== YOUR GOAL ==
Please write out the lines of the data exactly, beginning with the first and ending with the line containing "albedo = lin(np.clip(col, 0, 1))*1.0"; leave the pictures behind.
........
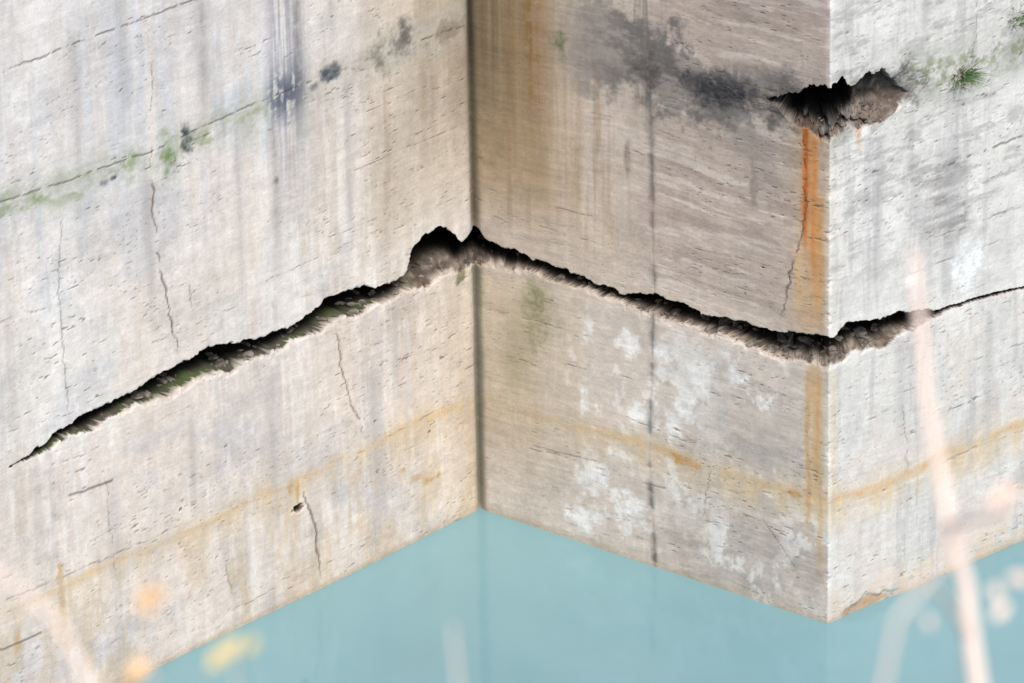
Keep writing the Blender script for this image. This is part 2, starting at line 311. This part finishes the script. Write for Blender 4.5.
putv(C(78,74,71)*(1-t2)+C(142,136,130)*t2, hol_in*.95)
put(C(104,84,70), hol_in*sm(.52, .64, rk2)*.4)
put(C(64,60,58), hol_in*isR*sm(.45, .85, hol_s+(rk-.5)*.6)*.6)
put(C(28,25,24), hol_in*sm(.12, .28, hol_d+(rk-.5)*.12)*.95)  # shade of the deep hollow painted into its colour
put(C(140,130,119), chipb*.65*fm)
put(C(146,132,120), chipt*.6*fm)
# overall mottling
col *= (1+(mid-.5)*.16+(fine-.5)*.15+(bedl-.5)*.07*(1+isM)+(stk2-.5)*.04+(grain-.5)*.07)[..., None]
albedo = lin(np.clip(col, 0, 1))*1.0

# ------------------------------------------------------------------ wall mesh
base = np.where((us < 0)[:, None], -us[:, None]*tL, np.where((us < LM)[:, None], us[:, None]*tM, B+(us-LM)[:, None]*tR))
inn = np.where((us < 0)[:, None], iL, np.where((us < LM)[:, None], iM, iR))
w0 = (1-sm(0, 1.15, np.abs(us)))[:, None]; w1 = (1-sm(0, 1.15, np.abs(us-LM)))[:, None]
d = inn*(1-w0)+mit0*w0; d = d*(1-w1)+mit1*w1
co = np.zeros((nz, nu, 3), np.float32)
co[..., 0] = base[None, :, 0]+depth*d[None, :, 0]
co[..., 1] = base[None, :, 1]+depth*d[None, :, 1]
co[..., 2] = Z
def grid_mesh(name, co, smooth=False):
    nz, nu = co.shape[:2]
    idx = np.arange(nz*nu, dtype=np.int32).reshape(nz, nu)
    f = np.stack([idx[:-1, :-1], idx[:-1, 1:], idx[1:, 1:], idx[1:, :-1]], -1).reshape(-1)
    me = bpy.data.meshes.new(name)
    me.vertices.add(nz*nu); me.vertices.foreach_set('co', co.reshape(-1).astype(np.float32))
    nf = len(f)//4
    me.loops.add(len(f)); me.loops.foreach_set('vertex_index', f)
    me.polygons.add(nf); me.polygons.foreach_set('loop_start', np.arange(0, len(f), 4, dtype=np.int32))
    me.update(calc_edges=True)
    me.polygons.foreach_set('use_smooth', np.full(nf, smooth))
    ob = bpy.data.objects.new(name, me); scene.collection.objects.link(ob)
    return ob
wall = grid_mesh('quarry_wall', co)
me = wall.data
a = me.attributes.new('mineral_shade', 'FLOAT_COLOR', 'POINT')
rgba = np.ones((nz*nu, 4), np.float32); rgba[:, :3] = albedo.reshape(-1, 3); a.data.foreach_set('color', rgba.reshape(-1))
a = me.attributes.new('sheet', 'FLOAT_VECTOR', 'POINT')
v = np.zeros((nz*nu, 3), np.float32); v[:, 0] = U.reshape(-1); v[:, 1] = Z.reshape(-1); v[:, 2] = depth.reshape(-1)
a.data.foreach_set('vector', v.reshape(-1))

def newmat(name):
    m = bpy.data.materials.new(name); m.use_nodes = True
    nt = m.node_tree; return m, nt, nt.nodes['Principled BSDF']
def N(nt, t, **k):
    n = nt.nodes.new(t)
    for a, b in k.items(): setattr(n, a, b)
    return n
m, nt, bs = newmat('travertine'); L = nt.links.new
ac = N(nt, 'ShaderNodeAttribute', attribute_name='mineral_shade'); av = N(nt, 'ShaderNodeAttribute', attribute_name='sheet')
n1 = N(nt, 'ShaderNodeTexNoise'); n1.inputs['Scale'].default_value = 42; n1.inputs['Detail'].default_value = 2; n1.inputs['Roughness'].default_value = .7; L(av.outputs['Vector'], n1.inputs['Vector'])
mrn = N(nt, 'ShaderNodeMapRange')
for i_, v_ in enumerate((.3, .7, .91, 1.08)): mrn.inputs[i_+1].default_value = v_
L(n1.outputs[0], mrn.inputs[0])
vm = N(nt, 'ShaderNodeVectorMath', operation='SCALE'); L(ac.outputs['Color'], vm.inputs[0]); L(mrn.outputs[0], vm.inputs['Scale'])
L(vm.outputs[0], bs.inputs['Base Color']); bs.inputs['Roughness'].default_value = .85; bs.inputs['Specular IOR Level'].default_value = .2
me.materials.append(m)

# ------------------------------------------------------------------ bench top behind the wall
def simple_stone(name, c1, c2, sc):
    m, nt, bs = newmat(name)
    tc = N(nt, 'ShaderNodeTexCoord'); n = N(nt, 'ShaderNodeTexNoise'); n.inputs['Scale'].default_value = sc; n.inputs['Detail'].default_value = 6
    r = N(nt, 'ShaderNodeValToRGB'); r.color_ramp.elements[0].color = (*c1, 1); r.color_ramp.elements[1].color = (*c2, 1); r.color_ramp.elements[0].position = .35; r.color_ramp.elements[1].position = .65
    nt.links.new(tc.outputs['Object'], n.inputs['Vector']); nt.links.new(n.outputs[0], r.inputs[0]); nt.links.new(r.outputs[0], bs.inputs['Base Color']); bs.inputs['Roughness'].default_value = .95
    b = N(nt, 'ShaderNodeBump'); b.inputs['Distance'].default_value = .03; nt.links.new(n.outputs[0], b.inputs['Height']); nt.links.new(b.outputs[0], bs.inputs['Normal'])
    return m
edgeL = co[-1, ::12].copy()
rows = []
for t in np.linspace(0, 1, 24):
    p = edgeL.copy(); far = p.copy(); far[:, 0] = p[:, 0]*4; far[:, 1] = 90
    q = p*(1-t**2)+far*t**2; q[:, 2] = 9.0+(fbm(q[:, 0]*.3, q[:, 1]*.3, 500, 3)-.5)*.8*min(1, t*3)
    rows.append(q)
top = grid_mesh('quarry_bench', np.array(rows), True)
top.data.materials.append(simple_stone('bench_stone', (.30, .28, .25), (.45, .43, .40), 1.5))

# ------------------------------------------------------------------ broken stone lying in the split
def splitpt(u, z, dep):
    k_ = int(np.clip(np.searchsorted(us, u), 0, nu-1)); p = base[k_]+d[k_]*dep
    return Vector((p[0], p[1], z))
bm = bmesh.new(); rr = random.Random(21)
unit = bmesh.new(); bmesh.ops.create_icosphere(unit, subdivisions=2, radius=1); uv_ = [v_.co.copy() for v_ in unit.verts]; uf = [[v_.index for v_ in f_.verts] for f_ in unit.faces]; unit.free()
def rock(p, s):
    sx, sy, sz = s*rr.uniform(.6, 1.9), s*rr.uniform(.6, 1.5), s*rr.uniform(.35, .8)
    an = rr.uniform(0, 3.14); ca, sa = math.cos(an), math.sin(an); tl = rr.uniform(-.4, .4)
    cuts = [(Vector((rr.gauss(0, 1), rr.gauss(0, 1), rr.gauss(0, 1))).normalized(), rr.uniform(.35, .75)) for _ in range(8)]
    vs = []
    for c_ in uv_:
        q = c_.copy()
        for n_, h_ in cuts:
            t = q.dot(n_)
            if t > h_: q -= n_*(t-h_)
        x, y, z = q.x*sx, q.y*sy, q.z*sz
        vs.append(bm.verts.new(p+Vector((x*ca-y*sa, x*sa+y*ca, z+x*tl))))
    for f_ in uf: bm.faces.new([vs[i_] for i_ in f_])
for i in range(300):
    u_ = rr.uniform(-5.6, 5.9) if i % 3 else rr.uniform(2.2, 5.2)
    k_ = int(np.searchsorted(us, u_)); g_ = float(gap1[k_])
    if g_ < .06: continue
    t = rr.random()**1.2*.6
    dep = t*float(D1[k_])
    s = rr.choice([.012, .015, .018, .025, .035, .055, .075])*min(1, g_/.2)
    z_ = float(bot1[k_])+g_*RAMP*t+s*.1
    rock(splitpt(u_, z_, dep+s*1.1), s)
for i in range(30):
    u_ = rr.uniform(3.95, 4.95); k_ = int(np.searchsorted(us, u_)); g_ = max(0, float(ht1[k_]-hb1[k_])); t = rr.random()*.7
    if g_ < .1: continue
    s = rr.choice([.015, .02, .03, .05]); rock(splitpt(u_, float(hb1[k_])+g_*.42*t, float(hD[k_])*t+s*1.2), s)
me2 = bpy.data.meshes.new('rubble'); bm.to_mesh(me2); bm.free()
me2.materials.append(simple_stone('broken_stone', (.06, .052, .045), (.26, .23, .20), 14))
rb = bpy.data.objects.new('rubble', me2); scene.collection.objects.link(rb)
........
== CORRECT ANSWER ==
Keep writing the Blender script for this image. This is part 2, starting at line 311. This part finishes the script. Write for Blender 4.5.
putv(C(78,74,71)*(1-t2)+C(142,136,130)*t2, hol_in*.95)
put(C(104,84,70), hol_in*sm(.52, .64, rk2)*.4)
put(C(64,60,58), hol_in*isR*sm(.45, .85, hol_s+(rk-.5)*.6)*.6)
put(C(28,25,24), hol_in*sm(.12, .28, hol_d+(rk-.5)*.12)*.95)  # shade of the deep hollow painted into its colour
put(C(140,130,119), chipb*.65*fm)
put(C(146,132,120), chipt*.6*fm)
# overall mottling
col *= (1+(mid-.5)*.16+(fine-.5)*.15+(bedl-.5)*.07*(1+isM)+(stk2-.5)*.04+(grain-.5)*.07)[..., None]
albedo = lin(np.clip(col, 0, 1))*1.0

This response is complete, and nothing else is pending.